Bijsnijden

U kunt een JPEG-beeld bijsnijden en opslaan als een andere opname. Het is alleen bij JPEG-beelden mogelijk om een opname bij te snijden. Beelden die zijn vastgelegd in RAW-indeling, kunnen niet worden bijgesneden.

  1. Selecteer [Weergave: Trimmen].

  2. Selecteer een beeld.

    • Gebruik de pijltjestoetsen Toets naar links Toets naar rechts om het beeld te selecteren dat u wilt bijsnijden.
  3. Stel het bijsnijdkader in.

    • Druk op SET om het bijsnijdkader weer te geven.
    • Het gedeelte van de opname dat binnen het bijsnijdkader valt, wordt bijgesneden.
    • De grootte van het bijsnijdkader wijzigen

      Gebruik de knop Vergrote weergave of Gereduceerde weergave om de grootte van het bijsnijdkader te wijzigen. Hoe kleiner het bijsnijdkader, hoe meer vergroot de bijgesneden afbeelding eruit zal zien.

    • De aspect ratio en richting van het bijsnijdkader wijzigen

      Gebruik het instelwiel Snelinstelwiel om Aspect ratio van bijsnijdkader te selecteren. Druk op SET om de aspect ratio van het bijsnijdkader te wijzigen.

    • Het bijsnijdkader verplaatsen

      Gebruik de pijltjestoetsen Toets omhoog Toets omlaag Toets naar links Toets naar rechts om het bijsnijdkader verticaal of horizontaal te verplaatsen. Verplaats het bijsnijdkader tot het gewenste beeldgebied binnen het kader wordt weergegeven.

    • Kanteling corrigeren

      U kunt de kanteling van het beeld corrigeren met ±10°. Gebruik het instelwiel Snelinstelwiel om Kantelcorrectie te selecteren en druk vervolgens op SET. Terwijl u de kanteling controleert aan de hand van het raster, draait u aan het instelwiel Snelinstelwiel (in stappen van 0,1°) of tikt u op de linker- of rechterpijl (in stappen van 0,5°) in de linkerbovenhoek van het scherm om de kanteling te corrigeren. Druk na het corrigeren van de kanteling op SET.
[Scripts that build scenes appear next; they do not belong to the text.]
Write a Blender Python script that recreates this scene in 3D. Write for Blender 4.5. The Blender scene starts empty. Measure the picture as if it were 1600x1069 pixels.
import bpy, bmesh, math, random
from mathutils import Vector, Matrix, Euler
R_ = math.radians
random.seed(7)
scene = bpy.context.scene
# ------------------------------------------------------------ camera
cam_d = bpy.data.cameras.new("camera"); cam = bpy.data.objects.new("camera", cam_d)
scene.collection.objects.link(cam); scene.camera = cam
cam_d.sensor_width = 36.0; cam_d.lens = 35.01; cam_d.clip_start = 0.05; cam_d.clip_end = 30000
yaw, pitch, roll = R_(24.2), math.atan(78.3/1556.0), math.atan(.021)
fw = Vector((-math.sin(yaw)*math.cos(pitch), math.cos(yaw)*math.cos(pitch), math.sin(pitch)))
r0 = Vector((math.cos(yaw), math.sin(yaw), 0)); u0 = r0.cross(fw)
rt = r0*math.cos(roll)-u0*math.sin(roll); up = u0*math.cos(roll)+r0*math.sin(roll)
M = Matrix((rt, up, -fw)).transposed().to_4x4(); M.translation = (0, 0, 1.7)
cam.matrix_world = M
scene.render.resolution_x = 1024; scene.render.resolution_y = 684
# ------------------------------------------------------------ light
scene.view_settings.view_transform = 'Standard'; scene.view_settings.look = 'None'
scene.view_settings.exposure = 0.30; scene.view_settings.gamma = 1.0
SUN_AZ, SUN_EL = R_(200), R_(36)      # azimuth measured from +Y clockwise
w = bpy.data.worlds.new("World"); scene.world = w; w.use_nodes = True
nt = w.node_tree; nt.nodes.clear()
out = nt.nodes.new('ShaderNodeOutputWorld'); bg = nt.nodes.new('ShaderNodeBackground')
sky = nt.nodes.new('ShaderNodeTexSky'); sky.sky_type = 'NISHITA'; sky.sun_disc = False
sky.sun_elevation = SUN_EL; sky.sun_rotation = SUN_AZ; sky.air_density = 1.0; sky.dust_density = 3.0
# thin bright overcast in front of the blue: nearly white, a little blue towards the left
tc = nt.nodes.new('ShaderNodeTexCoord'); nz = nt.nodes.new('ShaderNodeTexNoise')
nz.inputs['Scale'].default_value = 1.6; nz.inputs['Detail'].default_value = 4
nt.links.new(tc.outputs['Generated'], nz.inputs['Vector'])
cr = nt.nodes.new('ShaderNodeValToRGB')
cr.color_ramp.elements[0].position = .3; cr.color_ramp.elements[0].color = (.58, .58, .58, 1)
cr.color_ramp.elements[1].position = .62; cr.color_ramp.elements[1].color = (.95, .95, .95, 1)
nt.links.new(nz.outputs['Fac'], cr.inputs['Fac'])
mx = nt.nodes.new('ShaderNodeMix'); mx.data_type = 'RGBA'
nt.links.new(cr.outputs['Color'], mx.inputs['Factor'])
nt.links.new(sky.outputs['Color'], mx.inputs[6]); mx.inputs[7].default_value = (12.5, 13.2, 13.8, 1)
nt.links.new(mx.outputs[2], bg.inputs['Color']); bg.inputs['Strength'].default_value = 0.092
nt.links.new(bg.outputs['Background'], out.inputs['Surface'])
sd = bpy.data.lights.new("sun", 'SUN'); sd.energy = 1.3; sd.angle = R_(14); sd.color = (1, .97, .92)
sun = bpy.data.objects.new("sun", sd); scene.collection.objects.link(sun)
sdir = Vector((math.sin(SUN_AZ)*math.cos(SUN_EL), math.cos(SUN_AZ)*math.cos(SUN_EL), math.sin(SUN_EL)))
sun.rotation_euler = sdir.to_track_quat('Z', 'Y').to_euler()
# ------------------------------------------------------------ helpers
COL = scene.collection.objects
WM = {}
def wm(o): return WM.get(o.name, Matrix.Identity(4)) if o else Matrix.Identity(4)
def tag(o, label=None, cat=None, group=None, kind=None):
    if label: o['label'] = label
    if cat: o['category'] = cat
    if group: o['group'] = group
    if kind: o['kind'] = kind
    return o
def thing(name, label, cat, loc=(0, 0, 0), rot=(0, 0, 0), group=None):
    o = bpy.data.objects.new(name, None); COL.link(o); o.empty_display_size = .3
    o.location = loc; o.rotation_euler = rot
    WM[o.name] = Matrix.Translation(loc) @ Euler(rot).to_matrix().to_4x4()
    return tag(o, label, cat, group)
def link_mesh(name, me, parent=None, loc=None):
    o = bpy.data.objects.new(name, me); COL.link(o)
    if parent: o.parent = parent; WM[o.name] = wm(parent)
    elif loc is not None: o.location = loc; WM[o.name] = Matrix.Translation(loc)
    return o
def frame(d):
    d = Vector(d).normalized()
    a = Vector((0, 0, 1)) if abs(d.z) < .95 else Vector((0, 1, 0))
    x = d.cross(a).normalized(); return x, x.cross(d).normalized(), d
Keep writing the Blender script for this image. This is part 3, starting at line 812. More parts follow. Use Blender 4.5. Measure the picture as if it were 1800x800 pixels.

  4. Controleer het beeldgebied dat moet worden bijgesneden.

    • Gebruik het instelwiel Snelinstelwiel om Bijsnijdgebied te selecteren.

      Het bij te snijden beeldgebied wordt weergegeven.

  5. Sla de opname op.

    • Gebruik het instelwiel Snelinstelwiel om Bijsnijden en opslaan te selecteren.
    • Selecteer [OK] om het bijgesneden beeld op te slaan.
    • Controleer de bestemmingsmap en het beeldbestandsnummer en selecteer [OK].
    • Als u nog een opname wilt bijsnijden, herhaalt u stap 2 t/m 5.

VOORZICHTIG

  • De positie en grootte van het bijsnijdkader kan veranderen, afhankelijk van de hoek ingesteld voor de kantelcorrectie.
  • Wanneer een bijgesneden opname wordt opgeslagen, kan deze niet opnieuw worden verkleind of bijgesneden.
  • Gegevens over de AF-puntweergave () en stofwisdata () worden niet toegevoegd aan de bijgesneden opnamen.